Give all the full-blooded males we can raise to the different
counties of our State, one to each, as fast as we can furnish them.
And as there must be some rule of priority for the distribution, let
us begin with our own counties, which are contiguous and nearly
central to the State, and proceed, circle after circle, till we have
given a ram to every county. This will take about seven years, if we
add to the full descendants those which will have past to the fourth
generation from common ewes, to make the benefit of a single male as
general as practicable to the county, we may ask some known character
in each county to have a small society formed which shall receive the
animal and prescribe rules for his care and government. We should
retain ourselves all the full-blooded ewes, that they may enable us
the sooner to furnish a male to every county. When all shall have
been provided with rams, we may, in a year or two more, be in a
condition to give an ewe also to every county, if it be thought
necessary. But I suppose it will not, as four generations from their
full-blooded ram will give them the pure race from common ewes.
In the meantime we shall not be without a profit indemnifying
our trouble and expense. For if of our present stock of common ewes,
we place with the ram as many as he may be competent to, suppose
fifty, we may sell the male lambs of every year for such reasonable
price as in addition to the wool, will pay for the maintenance of the
flock. The first year they will be half bloods, the second
three-quarters, the third seven-eights, and the fourth full-blooded,
if we take care in selling annually half the ewes also, to keep those
of highest blood, this will be a fund for kindnesses to our friends,
as well as for indemnification to ourselves; and our whole State may
thus, from this small stock, so dispersed, be filled in a very few
years with this valuable race, and more satisfaction result to
ourselves than money ever administered to the bosom of a shaver.

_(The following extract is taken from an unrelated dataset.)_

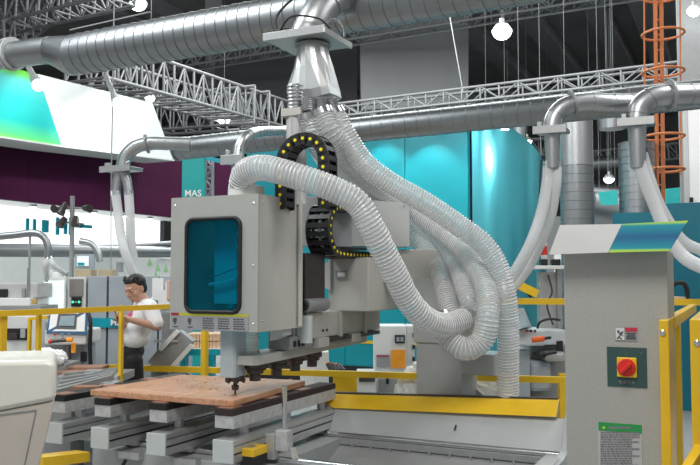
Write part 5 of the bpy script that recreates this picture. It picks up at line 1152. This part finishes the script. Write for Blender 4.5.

There will be danger that what is here proposed, though but an act of
ordinary duty, may be perverted into one of ostentation, but malice
will always find bad motives for good actions. Shall we therefore
never do good? It may also be used to commit us with those on whose
example it will truly be a reproof. We may guard against this
perhaps by a proper reserve, developing our purpose only by its
execution.
Vive, vale, et siquid novisti rectius istis Candidus imperti sinon, his ulere mecum.